Directeur Fränkel legt uit dat de regenval van 2022, waarbij er behoorlijk wat gespuid moest worden, historisch de meest extreme is geweest. SPCS heeft de situatie voor 2023 daarop geprojecteerd en ervoor gezorgd dat het stuwmeer voldoende berging heeft. Hoewel de noodzaak er niet was, is er vanaf december 2022 tot begin maart water gespuid zodat de extreme regen van dit jaar opgevangen kan worden. Het water in het stuwmeer staat volgens de functionaris op een veilig niveau.

De SPCS treft haar voorbereiding op basis van de weersverwachtingen van de Meteorologische Dienst Suriname en het Caribbean Climate Outlook Forum (CariCOF). Directeur Fränkel: “De laatste weersverwachting die we hebben gehad is dat het de komende regentijd extra nat zal zijn met een bovengemiddelde neerslag.” De SPCS-functionaris voegt eraan toe dat er momenteel geen enkele aanleiding c.q. verwachting is dat tot spuien zal worden overgaan, met wateroverlast als gevolg. De situatie kan echter anders zijn voor gebieden die boven het stuwmeer liggen. “Die worden direct beïnvloed door de regen die neerkomt en het aanzwellen van de Surinamerivier.” De stuwdam heeft een reservoir met een beschermende functie voor de mensen die stroomopwaarts wonen.
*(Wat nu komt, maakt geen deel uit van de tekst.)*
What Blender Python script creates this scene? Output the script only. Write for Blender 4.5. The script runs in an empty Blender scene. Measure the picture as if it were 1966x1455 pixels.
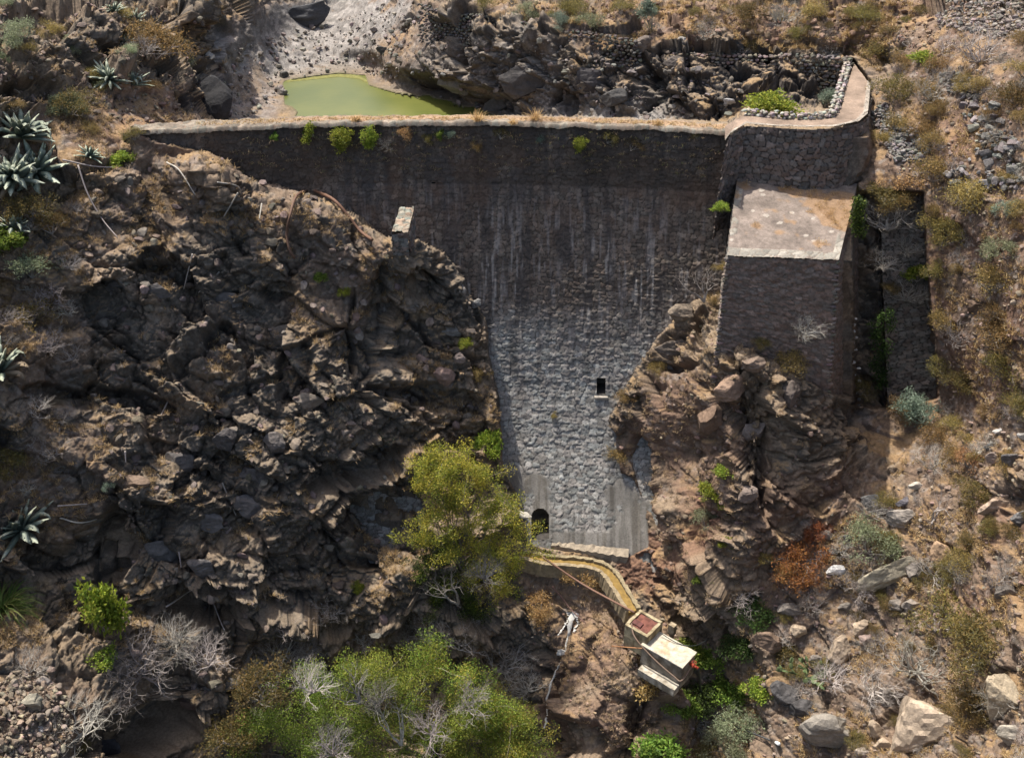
import bpy, math, random
import numpy as np
from mathutils import Vector, Matrix
R = math.radians
rng = np.random.default_rng(7)
random.seed(7)
# ------------------------------------------------------------------ camera, world, sun
F0 = 2100.0; CU, CV = 983.0, 727.5; PITCH = R(33)
CAM = np.array([0.0, -57.0, 20.6])
sc = bpy.context.scene
cd = bpy.data.cameras.new('camera'); cam = bpy.data.objects.new('camera', cd)
sc.collection.objects.link(cam); sc.camera = cam
cam.location = CAM.tolist(); cam.rotation_euler = (math.pi/2 - PITCH, 0, 0)
cd.sensor_width = 36; cd.lens = 36*F0/1966; cd.clip_end = 2000; cd.clip_start = 0.5
SUN = np.array([-0.28, 0.26, 0.93]); SUN /= np.linalg.norm(SUN)
w = bpy.data.worlds.new('World'); sc.world = w; w.use_nodes = True
nt = w.node_tree; bg = nt.nodes['Background']
sky = nt.nodes.new('ShaderNodeTexSky'); sky.sky_type = 'NISHITA'; sky.sun_disc = False; sky.dust_density = 4.0; sky.ozone_density = .3
sky.sun_elevation = math.asin(SUN[2]); sky.sun_rotation = math.atan2(SUN[0], SUN[1])
nt.links.new(sky.outputs[0], bg.inputs[0]); bg.inputs[1].default_value = 0.145
sl = bpy.data.lights.new('sun', 'SUN'); sl.energy = 4.5; sl.angle = R(0.6); sl.color = (1, 0.95, 0.87)
so = bpy.data.objects.new('sun', sl); sc.collection.objects.link(so); so.location = (-30, 30, 60)
so.rotation_euler = Vector((-SUN).tolist()).to_track_quat('-Z', 'Y').to_euler()
sc.view_settings.view_transform = 'Standard'; sc.view_settings.look = 'None'
sc.view_settings.gamma = 1; sc.view_settings.exposure = 0.66
sc.cycles.max_bounces = 5; sc.cycles.diffuse_bounces = 3

# ------------------------------------------------------------------ helpers
def raydir(u, v):
    x = (np.asarray(u, float)-CU)/F0; y = (CV-np.asarray(v, float))/F0
    c, s = math.cos(PITCH), math.sin(PITCH)
    return x, c+y*s, -s+y*c
def at(u, v, Y):
    a, b, c = raydir(u, v); t = (np.asarray(Y, float)-CAM[1])/b
    return np.stack([a*t+0*t, Y+0*t, CAM[2]+c*t], -1)
def atz(u, v, z):
    a, b, c = raydir(u, v); t = (z-CAM[2])/c
    return np.stack([a*t, CAM[1]+b*t, z+0*t], -1)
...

Staatsolie heeft momenteel met betrokkenheid van verschillende belanghebbenden een crisismanagementplan in ontwikkeling, dat echter pas bij extreme situaties uitgevoerd kan worden. Directeur Fränkel noemt de situatie van vorig jaar een van ernstige wateroverlast. “We hebben toen intensief moeten spuien, waarbij het water is gekomen tot de uiterwaarden van de rivier.” Het gaat hierbij om lage gebieden die in een natuurlijke situatie – als de dam er niet was en de rivier zijn normale loop zou hebben – bij hoog water dan automatisch onder water zouden lopen. Zo’n situatie heeft zich vorig jaar voorgedaan en heeft lange tijd aangehouden. Eenzelfde situatie heeft zich in 1990 voorgedaan. “Toen is er precies zoveel gespuid als in 2022. Het is een fenomeen dat om de zoveel jaar optreedt en zich, mogelijk vanwege klimaatverandering, vaker kan voordoen.”